Ministers agree closer co-operation at G8 talks
The foreign ministers of Afghanistan and Pakistan agreed today to increase cooperation after meeting with Group of Eight counterparts concerned that acrimony between the two neighbours is helping the Taliban inflict mounting losses on NATO troops and Afghan civilians.
Afghan Foreign Minister Rangin Dadfar Spanta and his Pakistani counterpart, Khurshid Kasuri, said in a joint statement that they “renewed their governments’ commitment to strengthen cooperation and dialogue between their countries and governments at all levels, in particular in the field of security, refugee issues, economic development and increased contacts between civil societies.”
German Foreign Minister Frank-Walter Steinmeier, whose country holds the G8 presidency, welcomed the agreement. Steinmeier helped broker the meeting with Spanta and Kasuri during a trip to both countries earlier this month.
“It is indispensable for improving the security situation in the area that Afghanistan and Pakistan cooperate better ... in protecting the borders,” Steinmeier said.
Kasuri said Pakistan had a “wide interest in peace and stability in Afghanistan,” and thanked G8 countries for the opportunity to meet with them.
“We have common commitments, common concerns and common objectives,” he said.
Other officials on hand included US Secretary of State Condoleezza Rice and Russian Foreign Minister Sergey Lavrov.
Before meeting with the Afghan and Pakistani officials, the G8 foreign ministers travelled from Berlin to the venue in nearby Potsdam aboard a high-speed train.
Rice had no comment on arrival at the station, where snipers wearing black balaclavas guarded the entrances and helicopters hovered overhead.
However, Canadian Foreign Minister Peter MacKay said that “inevitably there will be discussion about Afghanistan and about burden sharing,” and about “how we continue with the whole-of-government approach that has to focus on reconstruction and development,” particularly in the country’s south.

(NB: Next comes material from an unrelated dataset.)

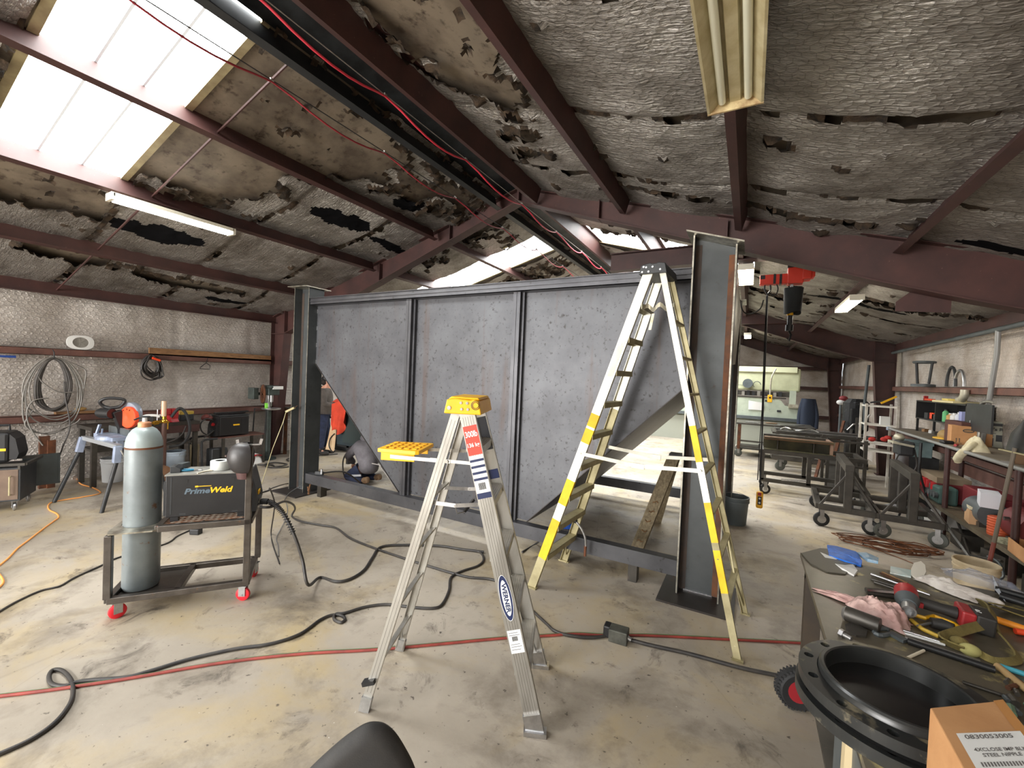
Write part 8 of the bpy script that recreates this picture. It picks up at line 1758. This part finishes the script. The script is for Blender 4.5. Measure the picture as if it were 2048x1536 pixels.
# welding gun hooked over the front bottom rail, blue rag behind it
wg = thing('welding_gun', 'black welding gun with curved neck hooked over the tank bottom rail', 'welding gun', at(1150, 1040, y=3.9))
q_ = lambda u, v: at(u, v, y=3.9)
MB().tube(spline([at(1044, 1104, z=.015), at(1075, 1085, z=.02), q_(1100, 1060), q_(1125, 1038)], 6), .010, 7).build('gun_cable', M_LEAD, wg, world=True, smooth=60)
MB().tube(spline([q_(1125, 1038), q_(1140, 1034), q_(1153, 1044)], 6), [.018]*6+[.022]*6+[.02], 9).build('gun_handle', M_BLACK, wg, world=True, smooth=60)
MB().tube(spline([q_(1153, 1044), q_(1164, 1060), q_(1171, 1080), q_(1171, 1112)], 6), .012, 8).build('gooseneck', M_ZINC, wg, world=True, smooth=60); MB().cyl(q_(1171, 1092), q_(1170, 1112), .015, n=10).build('nozzle', mat('copper_nozzle', srgb(140, 92, 70), .4, .7), wg, world=True)
o = thing('blue_rag', 'small bright blue rag on the floor behind the tall stepladder', 'rag', at(1132, 1060, z=0)); blob((0, .1, 0), .09, .07, .09, 6, .4).build('rag_body', mat('rag_blue', srgb(30, 84, 180), .8), o, smooth=60)
struct(MB().prism([(1.22, 2.76), (1.32, 2.85), (1.62, 2.80), (1.62, 2.64), (1.22, 2.67)], (0, 5.52, 0), X, Z, .012).build('beam_stub', M_PRIMER), 'brown plate stub hanging below the right rafter of the near frame', 'plate')
# ------------------------------------------------------------------ light
w = bpy.data.worlds.new('sky'); sc.world = w; w.use_nodes = True
wn = w.node_tree
bgn = wn.nodes['Background']; bgn.inputs[0].default_value = (.80, .9, 1, 1); bgn.inputs[1].default_value = 1.5
def area(name, loc, rot, sx, sy, power, col=(1, 1, 1), spread=PI):
    l = bpy.data.lights.new(name, 'AREA'); l.shape = 'RECTANGLE'; l.size = sx; l.size_y = sy; l.energy = power; l.color = col; l.spread = spread
    o = bpy.data.objects.new(name, l); C.objects.link(o); o.location = loc; o.rotation_euler = rot; return o
area('doorway_daylight', ((DX0+DX1)/2, Y0-.3, DZ/2), (PI/2, 0, 0), DX1-DX0, DZ, 820, (1, .97, .93))
sc.view_settings.view_transform = 'Standard'; sc.view_settings.look = 'None'; sc.view_settings.gamma = 1; sc.view_settings.use_curve_mapping = False
sc.view_settings.exposure = 0.82
sc.cycles.use_denoising = True
sc.cycles.max_bounces = 8; sc.cycles.diffuse_bounces = 4; sc.cycles.glossy_bounces = 4; sc.cycles.transmission_bounces = 4; sc.cycles.transparent_max_bounces = 6
sc.cycles.sample_clamp_indirect = 6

Canadian troops serve in the south, the country’s most violent area. Some other contributors to NATO forces, such as Germany and France, restrict use of their forces to the relatively peaceful north.
Afghan President Hamid Karzai and Pakistani President Gen Pervez Musharraf have repeatedly accused each other of responsibility for the Taliban resurgence.
Musharraf insists Pakistan is doing all it can to counter Islamic militants sheltering among sympathetic tribes in its remote border region and that Afghanistan is not matching its effort to seal the frontier with thousands of troops.
However, Karzai has accused Pakistan of using the militants to undermine his government and said putting soldiers on the border does nothing to shut down militant bases inside Pakistan.
In recent weeks, Pakistani and Afghan troops have also fought several skirmishes along a contested portion of the border.
The G8 members – Britain, France, Japan, Italy, Russia, Canada, Germany and the US – have held several ministerial meetings before the group’s annual summit June 6-8 in Heiligendamm.
At a meeting of security and justice ministers last week, German Interior Minister Wolfgang Schaeuble said they resolved to work more closely with Afghanistan’s neighbours – including Iran – to combat the Afghan drug trade.
Beyond the talks with the Pakistani and Afghan officials, the foreign ministers are to discuss Iran, Kosovo, Sudan’s Darfur region and the Middle East.
The US and key European countries are trying to narrow differences with Russia over the future of Kosovo, which has been administered by the UN since a 1999 war between Serb forces and ethnic Albanian rebels.
The UN Security Council has been divided over the issue; the US and key European countries support Kosovo’s independence, and Russia, traditionally a Serbian ally, opposes it.
Steinmeier said discussions over Kosovo “will not be easy” because the opinions of the G8 members “are not close enough together.”
Still, European Union foreign policy chief Javier Solana said: “I think we’ll make some progress” on Kosovo.
Lavrov said that “the fate of Kosovo and the Serbian villages in Kosovo will not be decided upon in Heiligendamm, New York, or Potsdam, but through direct negotiations between Belgrade and Pristina.”
Later in the day, Steinmeier, Lavrov, Rice and UN Secretary-General Ban Ki-moon were to meet in Berlin to discuss the recent escalation of violence in the Gaza Strip and parts of Lebanon.